-- BEGIN --
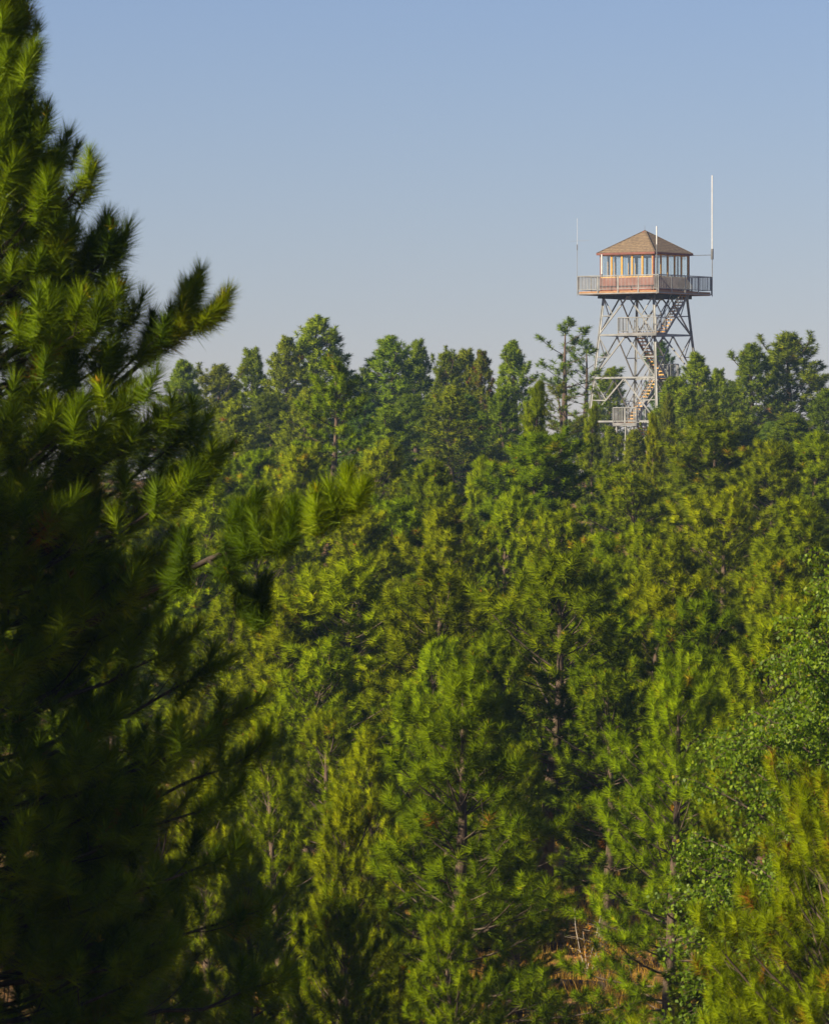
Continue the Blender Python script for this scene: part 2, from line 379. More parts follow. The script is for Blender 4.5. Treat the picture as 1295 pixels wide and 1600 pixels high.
SKY = 'pines along the skyline'
HILL = 'pines covering the hillside'
NEARG = 'young pines at the foot of the slope'
trees = [
 # ---- skyline, far
 ('farB', 283, 558, 330, 42, 'pine on the skyline just showing past the big near pine at left', SKY),
 ('farC', 345, 566, 345, 46, 'low rounded pine at the left end of the skyline', SKY),
 ('farD', 397, 538, 350, 34, 'skyline pine with a thin finial-like tip above a rounded crown, left of the tallest peak', SKY),
 ('farA', 455, 522, 345, 46, 'skyline pine directly left of the tallest peak, its shoulder', SKY),
 ('farA', 507, 490, 350, 66, 'tallest broad peaked pine on the left half of the skyline', SKY),
 ('farGrey2', 576, 570, 395, 30, 'dark narrow pine tip in the notch right of the tallest skyline peak', SKY),
 ('farB', 614, 519, 350, 52, 'broad green pine with a blunt top, first one right of the skyline notch', SKY),
 ('farD', 656, 526, 366, 32, 'skyline pine with twin dark tips near the middle of the photo', SKY),
 ('farC', 692, 545, 345, 34, 'lower flat-topped skyline pine between the twin tips and the brownish top', SKY),
 ('farC', 722, 541, 352, 34, 'round-topped skyline pine with slightly brownish crown', SKY),
 ('farRust', 762, 542, 340, 28, 'slender skyline pine with rust-red dead needles on its left side', SKY),
 ('farB', 808, 527, 360, 36, 'skyline pine with two spiky tips, just left of the open see-through pine', SKY),
 ('farOpen', 878, 498, 350, 46, 'tall open pine with sky showing between its sparse limbs, left of the tower', SKY),
 ('farOpen', 912, 530, 432, 40, 'brownish pine standing right behind the left legs of the tower', SKY),
 ('farA', 948, 571, 428, 36, 'pine whose crown shows between the left and middle legs of the tower', SKY),
 ('farGrey2', 1036, 528, 448, 30, 'dark pine far behind the stairs of the tower', SKY),
 ('farD', 1098, 546, 350, 36, 'narrow pine directly right of the tower with several upright tips', SKY),
 ('farD', 1128, 572, 356, 26, 'small pointed pine tip second to the right of the tower', SKY),
 ('farGrey', 1150, 592, 400, 34, 'dark bluish pine low on the skyline left of the big right-hand clump', SKY),
 ('farB', 1178, 532, 362, 44, 'left half of the tall clump of pines on the right of the skyline', SKY),
 ('farC', 1224, 515, 366, 56, 'highest pine of the clump on the right of the skyline, with a dark right side', SKY),
 ('farA', 1290, 606, 330, 46, 'skyline pine cut by the right edge of the photo', SKY),
 # ---- second rank
 ('farC', 305, 640, 292, 52, 'muted green pine below the left end of the skyline, behind the big near pine', HILL),
 ('farA', 365, 622, 285, 56, 'muted green pine under the finial-tipped skyline pine', HILL),
 ('farGrey', 425, 612, 305, 50, 'bluish pine in the shaded dip left of the tall yellow-green pine', HILL),
 ('farA', 470, 604, 292, 46, 'pine below the shoulder of the tallest skyline peak', HILL),
 ('farGrey', 572, 618, 305, 46, 'bluish pine below the notch of the skyline', HILL),
 ('farB', 612, 628, 285, 46, 'grey-green pine below the broad blunt-topped skyline pine', HILL),
 ('farGrey', 655, 612, 295, 50, 'grey-green pine in the middle of the second rank, below the twin tips', HILL),
 ('farB', 703, 598, 290, 48, 'grey-green pine beneath the flat-topped skyline pine', HILL),
 ('farGrey2', 742, 612, 300, 40, 'dark grey-green pine left of the rust-needled tree', HILL),
 ('farA', 790, 602, 296, 42, 'pine behind the narrow bright spire in the middle of the hillside', HILL),
 ('farOpen', 880, 600, 310, 40, 'thin-crowned pine below the open see-through pine', HILL),
 ('farB', 1062, 585, 330, 40, 'pine in front of the right legs of the tower', HILL),
 ('farA', 1105, 628, 290, 52, 'muted green pine below the narrow tips right of the tower', HILL),
 ('farA', 1160, 640, 292, 48, 'muted green pine below the left half of the right-hand clump', HILL),
 ('farGrey', 1205, 655, 300, 50, 'bluish pine below the right-hand clump', HILL),
 ('farB', 1250, 642, 290, 50, 'muted green pine low at the right edge under the skyline', HILL),
 ('farB', 1034, 612, 300, 15, 'slim pine hiding the middle stair of the tower from below', HILL),
 ('farB', 992, 668, 276, 30, 'pine directly below the lowest visible stair landing, its right neighbour', HILL),
 ('farC', 1026, 660, 280, 20, 'small pine in front of the front leg of the tower', HILL),
 ('farA', 962, 664, 285, 30, 'small pine right under the lowest visible stair landing of the tower', HILL),
 ('farGrey', 900, 650, 330, 20, 'dark pine at the foot of the left tower legs', HILL),
 ('farC', 1080, 600, 320, 34, 'pine covering the right tower leg from the third brace down', HILL),
 # ---- third rank: brighter
 ('midTall', 522, 546, 215, 44, 'tall yellow-green pine with a bare reddish trunk, standing before the tallest skyline peak', HILL),
 ('midB', 345, 700, 205, 56, 'bright pine just right of the near pine, below the muted left ones', HILL),
 ('midA', 392, 705, 215, 50, 'bright pine between the near pine and the tall yellow-green one', HILL),
 ('midB', 452, 690, 212, 52, 'bushy yellow-green pine at the left foot of the tall bare-trunked pine', HILL),
 ('midC', 598, 694, 212, 52, 'yellow-green pine to the right of the tall bare-trunked pine', HILL),
 ('midD', 835, 588, 212, 30, 'narrow bright green spire in the middle, left of the tower', HILL),
 ('midB', 845, 668, 195, 82, 'broad bright pine beneath the narrow spire, left of the tower base', HILL),
 ('midD', 920, 628, 262, 20, 'slim pine in front of the left legs of the tower', HILL),
 ('midD', 1018, 640, 232, 18, 'slim yellow-green pine overlapping the lower stair landing of the tower', HILL),
 ('midB', 1112, 650, 212, 70, 'broad yellowish pine with orange cones right of the tower base', HILL),
 ('midA', 1196, 690, 205, 58, 'bright pine next right of the broad yellowish one', HILL),
 ('midB', 1268, 668, 212, 62, 'bright pine with an orange tinge at the right edge, below the skyline', HILL),
 ('midA', 680, 722, 192, 56, 'bright pine in the middle of the third rank with a shaded right side', HILL),
 ('midD', 742, 706, 206, 28, 'small thin yellow tip standing above the middle of the hillside', HILL),
 ('midC', 985, 732, 192, 62, 'rounded bright pine below the foot of the tower', HILL),
 # ---- fourth rank
 ('midC', 325, 770, 165, 70, 'pine behind the long dark limb of the near pine', HILL),
 ('midE', 405, 782, 162, 66, 'pine left of the thin grey trunk in the upper left of the hillside', HILL),
 ('midB', 470, 768, 172, 62, 'yellow-green pine above the tip of the long near limb', HILL),
 ('midA', 556, 800, 165, 68, 'pine at the end of the long near limb', HILL),
 ('midB', 640, 770, 170, 66, 'pine left of the centre, below the shaded third-rank pine', HILL),
 ('midE', 712, 792, 158, 66, 'pine just left of the great central pine', HILL),
 ('midA', 785, 770, 168, 58, 'pine tucked between the broad bright pine and the centre', HILL),
 ('midB', 880, 788, 160, 60, 'yellow-green pine at the right foot of the broad bright pine', HILL),
 ('midD', 940, 826, 152, 44, 'narrow pine beside the dark gap right of the centre', HILL),
 ('midB', 1000, 812, 160, 60, 'rounded pine right of the dark gap', HILL),
 ('midE', 1062, 838, 150, 66, 'pine with a forked trunk showing, below the yellowish pine', HILL),
 ('midC', 1130, 768, 166, 72, 'pine with a brown upper trunk bared among its branches', HILL),
 ('midB', 1198, 852, 150, 66, 'rounded pine to the right of the bared brown trunk', HILL),
 ('midA', 1262, 782, 160, 74, 'dense yellow-green pine on the right edge halfway down the slope', HILL),
 # ---- fifth rank
 ('midC', 345, 925, 135, 80, 'pine partly hidden by the near pine below its long limb', HILL),
 ('midB', 440, 905, 130, 78, 'pine to the left of the round-crowned pine with a bare lower trunk', HILL),
 ('midE', 532, 876, 130, 100, 'round-crowned pine with a bare lower trunk left of the centre', HILL),
 ('midA', 618, 920, 132, 74, 'pine between the round-crowned pine and the one with a leaning trunk', HILL),
 ('midE', 704, 878, 126, 92, 'pine with a thin bared trunk in its middle, left of the centre line', HILL),
 ('midB', 786, 930, 132, 64, 'pine squeezed between two trees with bared trunks near the centre', HILL),
 ('midE', 852, 862, 122, 108, 'large central pine with a thick bare double trunk below its crown', HILL),
 ('midB', 946, 935, 128, 70, 'pine immediately right of the large double-trunked one', HILL),
 ('midC', 1020, 905, 130, 80, 'pine with dead twigs at its foot right of the centre', HILL),
 ('midB', 1108, 925, 122, 74, 'pine beside the black hollow above the birch', HILL),
 ('midC', 1192, 952, 110, 84, 'pine with yellow cones above the birch', HILL),
 ('midB', 1275, 900, 126, 74, 'pine at the right edge just above the top of the birch', HILL),
 # ---- sixth rank
 ('nearA', 700, 1022, 93, 150, 'bright cone-shaped young pine in the lower centre', NEARG),
 ('nearB', 446, 1102, 95, 78, 'young pine beside the dark right side of the near pine', NEARG),
 ('nearA', 590, 1130, 103, 70, 'young pine behind the left shoulder of the cone-shaped one', NEARG),
 ('nearB', 792, 1150, 108, 70, 'young pine behind the right shoulder of the cone-shaped one', NEARG),
 ('nearC', 1046, 1042, 100, 112, 'bushy young pine between the central trunks and the birch', NEARG),
 ('nearB', 905, 1110, 128, 74, 'young pine left of the bushy one beside the birch', NEARG),
 ('nearA', 1165, 1120, 96, 80, 'young pine half hidden behind the birch', NEARG),
 ('nearB', 520, 1225, 88, 78, 'young pine left of the cone-shaped one, partly shaded', NEARG),
 ('nearA', 408, 1290, 76, 100, 'shaded young pine at the lower left by the near pine', NEARG),
 ('nearC', 560, 1400, 74, 100, 'shaded low pine at the bottom left of the centre', NEARG),
 ('nearB', 250, 1210, 70, 120, 'dark pine behind the foot of the near pine', NEARG),
 ('nearC', 90, 1150, 74, 140, 'dark pine in the lower left corner behind the near pine', NEARG),
 ('nearC', 808, 1330, 105, 56, 'short young pine beside the patch of dry ground', NEARG),
 ('nearC', 720, 1420, 84, 92, 'low young pine in front of the cone-shaped one at the bottom', NEARG),
 ('nearD', 1325, 1195, 60, 240, 'bright bushy pine filling the lower right corner in front of the birch', NEARG),
 ('midB', 300, 850, 150, 74, 'pine seen through the gaps of the near pine, under its long limb', HILL),
 ('midA', 215, 800, 160, 70, 'pine glimpsed between the limbs of the near pine halfway up', HILL),
 ('midC', 110, 780, 165, 80, 'pine hidden deep behind the limbs of the near pine at the far left', HILL),
 ('midB', 40, 880, 140, 80, 'pine behind the near pine at the left edge', HILL),
 ('farB', 200, 640, 290, 60, 'muted pine glimpsed through the upper limbs of the near pine', HILL),
 ('nearB', 180, 1000, 100, 100, 'pine behind the middle of the near pine', HILL),
 ('nearA', 330, 1060, 105, 90, 'pine behind the right side of the near pine', HILL),
 ('nearB', 500, 1100, 114, 80, 'pine behind the partly shaded one left of the cone-shaped pine', HILL),
 ('nearA', 565, 1180, 110, 76, 'low pine filling the gap just left of the cone-shaped one', HILL),
 ('nearA', 470, 1330, 96, 80, 'half shaded pine between the lower left shadow and the cone-shaped pine', NEARG),
 ('midA', 380, 1120, 118, 80, 'pine whose top rises from the dark right side of the near pine', HILL),
 ('midB', 172, 850, 150, 70, 'pine showing as lit specks between the middle limbs of the near pine', HILL),
 ('midA', 905, 872, 146, 64, 'pine in the dark gap right of the broad bright pine', HILL),
 ('nearB', 640, 1270, 108, 70, 'pine behind the skirt of the cone-shaped one', NEARG),
 ('midB', 745, 985, 120, 64, 'pine rising behind the tip of the cone-shaped one on its right', HILL),
 ('midA', 655, 1000, 122, 66, 'pine rising behind the tip of the cone-shaped one on its left', HILL),
 ('midC', 478, 1005, 122, 70, 'pine below the round-crowned pine on its left', HILL),
 ('midB', 1085, 1010, 114, 66, 'pine between the black hollow and the bushy young pine', HILL),
 ('midA', 1235, 1010, 112, 76, 'pine whose top shows above the left edge of the birch', HILL),
 ('midC', 945, 1040, 120, 68, 'pine below and right of the large double-trunked one', HILL),
 ('nearA', 320, 1200, 90, 90, 'dark pine behind the lower right limbs of the near pine', NEARG),
 ('nearC', 640, 1500, 88, 90, 'low pine at the bottom edge, half in the shadow of the near pine', NEARG),
 ('nearC', 1130, 1510, 61, 110, 'low bushy pine at the bottom edge in front of the birch', NEARG),
 # ---- outside the frame on the left: they throw the shade over the lower left corner
]
for t in trees:
    pine(t[0], t[1], t[2], t[3], t[4], t[5], group=t[6])
shade = []
for (cx_, cy_, dist, lats, H) in ((-3.5, 45, 8.5, (-4, -1.5, 1, 3.5), 13.4), (-3.5, 45, 12.5, (-3, 0, 3), 15.5), (-2.5, 73, 12, (-7, -4.5, -2, .5, 3), 13.4), (-1.5, 90, 17, (-1.5,), 12)):
    for l in lats: shade.append((cx_ + SUN.x * dist - SUN.y * l, cy_ + SUN.y * dist + SUN.x * l, H, 2.7))
for i, (x, y, H, rr) in enumerate(shade):
    o = copy_tree(FIRST['nearC']); g = float(ground(x, y)); o.name = 'pine_tree'
    o.location = (x, y, g); o.rotation_euler = (0, 0, i * 1.3); o.scale = (rr / 1.8, rr / 1.8, H / 7.2)
    tag(o, 'tall pine outside the left edge of the photo shading the near pine', 'pine tree', 'pines outside the left edge')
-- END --
EXERCISE AIM: Copy out all lines that carry the word "from".

REPLY TO THE TASK:
Continue the Blender Python script for this scene: part 2, from line 379. More parts follow. The script is for Blender 4.5. Treat the picture as 1295 pixels wide and 1600 pixels high.
 ('farB', 1034, 612, 300, 15, 'slim pine hiding the middle stair of the tower from below', HILL),
 ('farC', 1080, 600, 320, 34, 'pine covering the right tower leg from the third brace down', HILL),
 ('midA', 380, 1120, 118, 80, 'pine whose top rises from the dark right side of the near pine', HILL),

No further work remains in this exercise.